*Requirement:* Return the listing below in full, with every line exactly as it is.

*Supplied information:*
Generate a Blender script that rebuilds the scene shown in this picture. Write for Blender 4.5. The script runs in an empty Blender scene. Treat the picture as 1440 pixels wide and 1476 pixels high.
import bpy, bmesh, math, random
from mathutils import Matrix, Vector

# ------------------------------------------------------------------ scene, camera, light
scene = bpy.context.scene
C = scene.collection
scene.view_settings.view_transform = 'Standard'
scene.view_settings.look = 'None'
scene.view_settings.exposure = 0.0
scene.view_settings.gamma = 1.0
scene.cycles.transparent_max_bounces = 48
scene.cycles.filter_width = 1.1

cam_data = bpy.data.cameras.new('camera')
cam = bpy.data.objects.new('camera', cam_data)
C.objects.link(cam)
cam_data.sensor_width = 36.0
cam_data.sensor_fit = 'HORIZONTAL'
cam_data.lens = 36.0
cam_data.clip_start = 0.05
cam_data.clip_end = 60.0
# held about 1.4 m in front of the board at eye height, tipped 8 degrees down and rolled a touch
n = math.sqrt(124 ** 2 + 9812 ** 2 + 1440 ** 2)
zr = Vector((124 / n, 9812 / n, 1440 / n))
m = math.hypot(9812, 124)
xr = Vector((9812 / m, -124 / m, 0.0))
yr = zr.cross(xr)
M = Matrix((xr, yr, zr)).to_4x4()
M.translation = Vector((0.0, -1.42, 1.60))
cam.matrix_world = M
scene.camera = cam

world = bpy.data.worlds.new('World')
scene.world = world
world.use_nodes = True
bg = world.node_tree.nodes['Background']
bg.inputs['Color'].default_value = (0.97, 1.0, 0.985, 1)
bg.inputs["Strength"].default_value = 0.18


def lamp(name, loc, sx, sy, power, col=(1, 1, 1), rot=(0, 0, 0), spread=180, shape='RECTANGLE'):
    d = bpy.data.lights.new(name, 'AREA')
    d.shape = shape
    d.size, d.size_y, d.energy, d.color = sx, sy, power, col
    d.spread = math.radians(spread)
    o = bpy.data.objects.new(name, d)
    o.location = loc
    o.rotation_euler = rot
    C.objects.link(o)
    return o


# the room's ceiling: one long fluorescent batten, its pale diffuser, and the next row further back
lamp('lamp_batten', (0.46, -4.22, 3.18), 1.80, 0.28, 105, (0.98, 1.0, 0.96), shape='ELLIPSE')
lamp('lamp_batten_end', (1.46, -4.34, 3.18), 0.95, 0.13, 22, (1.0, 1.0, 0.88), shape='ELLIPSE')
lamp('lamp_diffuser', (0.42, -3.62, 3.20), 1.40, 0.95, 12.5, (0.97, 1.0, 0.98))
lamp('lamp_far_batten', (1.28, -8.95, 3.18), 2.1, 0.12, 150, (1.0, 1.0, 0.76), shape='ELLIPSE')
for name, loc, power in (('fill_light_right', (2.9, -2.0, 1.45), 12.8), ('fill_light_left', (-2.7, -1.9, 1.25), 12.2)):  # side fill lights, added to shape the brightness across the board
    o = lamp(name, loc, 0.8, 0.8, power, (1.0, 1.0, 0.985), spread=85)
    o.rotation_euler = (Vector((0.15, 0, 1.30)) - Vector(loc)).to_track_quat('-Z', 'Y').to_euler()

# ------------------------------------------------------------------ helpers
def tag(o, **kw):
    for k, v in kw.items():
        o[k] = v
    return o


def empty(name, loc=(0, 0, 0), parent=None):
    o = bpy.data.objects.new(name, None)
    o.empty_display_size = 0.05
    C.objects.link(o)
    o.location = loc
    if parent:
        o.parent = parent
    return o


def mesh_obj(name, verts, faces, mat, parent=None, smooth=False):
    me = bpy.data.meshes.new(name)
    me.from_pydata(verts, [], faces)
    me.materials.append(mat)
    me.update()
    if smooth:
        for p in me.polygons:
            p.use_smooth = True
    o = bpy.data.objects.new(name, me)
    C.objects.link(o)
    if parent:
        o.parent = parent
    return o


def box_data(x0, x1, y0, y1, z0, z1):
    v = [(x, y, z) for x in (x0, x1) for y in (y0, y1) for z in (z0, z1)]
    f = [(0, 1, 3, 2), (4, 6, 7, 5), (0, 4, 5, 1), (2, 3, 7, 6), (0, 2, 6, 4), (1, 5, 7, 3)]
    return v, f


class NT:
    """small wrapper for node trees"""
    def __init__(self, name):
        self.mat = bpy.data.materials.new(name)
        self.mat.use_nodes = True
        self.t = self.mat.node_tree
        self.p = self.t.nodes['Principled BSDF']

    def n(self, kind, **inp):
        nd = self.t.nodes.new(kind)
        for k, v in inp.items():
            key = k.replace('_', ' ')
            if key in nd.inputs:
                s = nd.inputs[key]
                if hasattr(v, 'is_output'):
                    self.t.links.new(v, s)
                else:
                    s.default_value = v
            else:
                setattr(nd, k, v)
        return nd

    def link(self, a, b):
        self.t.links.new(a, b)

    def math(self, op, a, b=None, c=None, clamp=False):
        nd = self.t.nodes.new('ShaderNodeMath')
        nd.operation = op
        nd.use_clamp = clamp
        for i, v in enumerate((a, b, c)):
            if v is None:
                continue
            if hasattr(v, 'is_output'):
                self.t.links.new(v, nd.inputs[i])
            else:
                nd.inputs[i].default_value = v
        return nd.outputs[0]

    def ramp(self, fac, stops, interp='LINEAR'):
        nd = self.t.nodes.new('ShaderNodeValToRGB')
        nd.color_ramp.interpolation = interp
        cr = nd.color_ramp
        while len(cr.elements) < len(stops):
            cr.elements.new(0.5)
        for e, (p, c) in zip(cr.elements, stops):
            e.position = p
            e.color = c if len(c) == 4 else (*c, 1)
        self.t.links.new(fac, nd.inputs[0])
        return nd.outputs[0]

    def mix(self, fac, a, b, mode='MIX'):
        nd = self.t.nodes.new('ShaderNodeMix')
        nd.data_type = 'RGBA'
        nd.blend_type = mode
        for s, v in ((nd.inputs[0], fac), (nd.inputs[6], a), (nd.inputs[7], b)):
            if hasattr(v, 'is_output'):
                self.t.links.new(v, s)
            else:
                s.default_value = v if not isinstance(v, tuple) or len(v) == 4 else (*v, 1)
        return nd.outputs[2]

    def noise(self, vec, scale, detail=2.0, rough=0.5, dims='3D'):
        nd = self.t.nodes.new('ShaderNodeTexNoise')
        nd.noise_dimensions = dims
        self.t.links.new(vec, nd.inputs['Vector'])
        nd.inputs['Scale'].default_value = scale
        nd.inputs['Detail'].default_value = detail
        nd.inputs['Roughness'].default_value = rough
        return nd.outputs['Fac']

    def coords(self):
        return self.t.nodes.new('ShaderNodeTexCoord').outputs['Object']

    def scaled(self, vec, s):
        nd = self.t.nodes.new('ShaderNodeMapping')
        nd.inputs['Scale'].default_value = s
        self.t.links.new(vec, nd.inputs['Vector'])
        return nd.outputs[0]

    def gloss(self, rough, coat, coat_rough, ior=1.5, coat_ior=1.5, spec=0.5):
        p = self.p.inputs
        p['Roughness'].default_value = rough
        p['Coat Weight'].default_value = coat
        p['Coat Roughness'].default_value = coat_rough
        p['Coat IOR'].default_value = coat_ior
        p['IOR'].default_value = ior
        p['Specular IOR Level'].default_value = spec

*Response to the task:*
Generate a Blender script that rebuilds the scene shown in this picture. Write for Blender 4.5. The script runs in an empty Blender scene. Treat the picture as 1440 pixels wide and 1476 pixels high.
import bpy, bmesh, math, random
from mathutils import Matrix, Vector

# ------------------------------------------------------------------ scene, camera, light
scene = bpy.context.scene
C = scene.collection
scene.view_settings.view_transform = 'Standard'
scene.view_settings.look = 'None'
scene.view_settings.exposure = 0.0
scene.view_settings.gamma = 1.0
scene.cycles.transparent_max_bounces = 48
scene.cycles.filter_width = 1.1

cam_data = bpy.data.cameras.new('camera')
cam = bpy.data.objects.new('camera', cam_data)
C.objects.link(cam)
cam_data.sensor_width = 36.0
cam_data.sensor_fit = 'HORIZONTAL'
cam_data.lens = 36.0
cam_data.clip_start = 0.05
cam_data.clip_end = 60.0
# held about 1.4 m in front of the board at eye height, tipped 8 degrees down and rolled a touch
n = math.sqrt(124 ** 2 + 9812 ** 2 + 1440 ** 2)
zr = Vector((124 / n, 9812 / n, 1440 / n))
m = math.hypot(9812, 124)
xr = Vector((9812 / m, -124 / m, 0.0))
yr = zr.cross(xr)
M = Matrix((xr, yr, zr)).to_4x4()
M.translation = Vector((0.0, -1.42, 1.60))
cam.matrix_world = M
scene.camera = cam

world = bpy.data.worlds.new('World')
scene.world = world
world.use_nodes = True
bg = world.node_tree.nodes['Background']
bg.inputs['Color'].default_value = (0.97, 1.0, 0.985, 1)
bg.inputs["Strength"].default_value = 0.18


def lamp(name, loc, sx, sy, power, col=(1, 1, 1), rot=(0, 0, 0), spread=180, shape='RECTANGLE'):
    d = bpy.data.lights.new(name, 'AREA')
    d.shape = shape
    d.size, d.size_y, d.energy, d.color = sx, sy, power, col
    d.spread = math.radians(spread)
    o = bpy.data.objects.new(name, d)
    o.location = loc
    o.rotation_euler = rot
    C.objects.link(o)
    return o


# the room's ceiling: one long fluorescent batten, its pale diffuser, and the next row further back
lamp('lamp_batten', (0.46, -4.22, 3.18), 1.80, 0.28, 105, (0.98, 1.0, 0.96), shape='ELLIPSE')
lamp('lamp_batten_end', (1.46, -4.34, 3.18), 0.95, 0.13, 22, (1.0, 1.0, 0.88), shape='ELLIPSE')
lamp('lamp_diffuser', (0.42, -3.62, 3.20), 1.40, 0.95, 12.5, (0.97, 1.0, 0.98))
lamp('lamp_far_batten', (1.28, -8.95, 3.18), 2.1, 0.12, 150, (1.0, 1.0, 0.76), shape='ELLIPSE')
for name, loc, power in (('fill_light_right', (2.9, -2.0, 1.45), 12.8), ('fill_light_left', (-2.7, -1.9, 1.25), 12.2)):  # side fill lights, added to shape the brightness across the board
    o = lamp(name, loc, 0.8, 0.8, power, (1.0, 1.0, 0.985), spread=85)
    o.rotation_euler = (Vector((0.15, 0, 1.30)) - Vector(loc)).to_track_quat('-Z', 'Y').to_euler()

# ------------------------------------------------------------------ helpers
def tag(o, **kw):
    for k, v in kw.items():
        o[k] = v
    return o


def empty(name, loc=(0, 0, 0), parent=None):
    o = bpy.data.objects.new(name, None)
    o.empty_display_size = 0.05
    C.objects.link(o)
    o.location = loc
    if parent:
        o.parent = parent
    return o


def mesh_obj(name, verts, faces, mat, parent=None, smooth=False):
    me = bpy.data.meshes.new(name)
    me.from_pydata(verts, [], faces)
    me.materials.append(mat)
    me.update()
    if smooth:
        for p in me.polygons:
            p.use_smooth = True
    o = bpy.data.objects.new(name, me)
    C.objects.link(o)
    if parent:
        o.parent = parent
    return o


def box_data(x0, x1, y0, y1, z0, z1):
    v = [(x, y, z) for x in (x0, x1) for y in (y0, y1) for z in (z0, z1)]
    f = [(0, 1, 3, 2), (4, 6, 7, 5), (0, 4, 5, 1), (2, 3, 7, 6), (0, 2, 6, 4), (1, 5, 7, 3)]
    return v, f


class NT:
    """small wrapper for node trees"""
    def __init__(self, name):
        self.mat = bpy.data.materials.new(name)
        self.mat.use_nodes = True
        self.t = self.mat.node_tree
        self.p = self.t.nodes['Principled BSDF']

    def n(self, kind, **inp):
        nd = self.t.nodes.new(kind)
        for k, v in inp.items():
            key = k.replace('_', ' ')
            if key in nd.inputs:
                s = nd.inputs[key]
                if hasattr(v, 'is_output'):
                    self.t.links.new(v, s)
                else:
                    s.default_value = v
            else:
                setattr(nd, k, v)
        return nd

    def link(self, a, b):
        self.t.links.new(a, b)

    def math(self, op, a, b=None, c=None, clamp=False):
        nd = self.t.nodes.new('ShaderNodeMath')
        nd.operation = op
        nd.use_clamp = clamp
        for i, v in enumerate((a, b, c)):
            if v is None:
                continue
            if hasattr(v, 'is_output'):
                self.t.links.new(v, nd.inputs[i])
            else:
                nd.inputs[i].default_value = v
        return nd.outputs[0]

    def ramp(self, fac, stops, interp='LINEAR'):
        nd = self.t.nodes.new('ShaderNodeValToRGB')
        nd.color_ramp.interpolation = interp
        cr = nd.color_ramp
        while len(cr.elements) < len(stops):
            cr.elements.new(0.5)
        for e, (p, c) in zip(cr.elements, stops):
            e.position = p
            e.color = c if len(c) == 4 else (*c, 1)
        self.t.links.new(fac, nd.inputs[0])
        return nd.outputs[0]

    def mix(self, fac, a, b, mode='MIX'):
        nd = self.t.nodes.new('ShaderNodeMix')
        nd.data_type = 'RGBA'
        nd.blend_type = mode
        for s, v in ((nd.inputs[0], fac), (nd.inputs[6], a), (nd.inputs[7], b)):
            if hasattr(v, 'is_output'):
                self.t.links.new(v, s)
            else:
                s.default_value = v if not isinstance(v, tuple) or len(v) == 4 else (*v, 1)
        return nd.outputs[2]

    def noise(self, vec, scale, detail=2.0, rough=0.5, dims='3D'):
        nd = self.t.nodes.new('ShaderNodeTexNoise')
        nd.noise_dimensions = dims
        self.t.links.new(vec, nd.inputs['Vector'])
        nd.inputs['Scale'].default_value = scale
        nd.inputs['Detail'].default_value = detail
        nd.inputs['Roughness'].default_value = rough
        return nd.outputs['Fac']

    def coords(self):
        return self.t.nodes.new('ShaderNodeTexCoord').outputs['Object']

    def scaled(self, vec, s):
        nd = self.t.nodes.new('ShaderNodeMapping')
        nd.inputs['Scale'].default_value = s
        self.t.links.new(vec, nd.inputs['Vector'])
        return nd.outputs[0]

    def gloss(self, rough, coat, coat_rough, ior=1.5, coat_ior=1.5, spec=0.5):
        p = self.p.inputs
        p['Roughness'].default_value = rough
        p['Coat Weight'].default_value = coat
        p['Coat Roughness'].default_value = coat_rough
        p['Coat IOR'].default_value = coat_ior
        p['IOR'].default_value = ior
        p['Specular IOR Level'].default_value = spec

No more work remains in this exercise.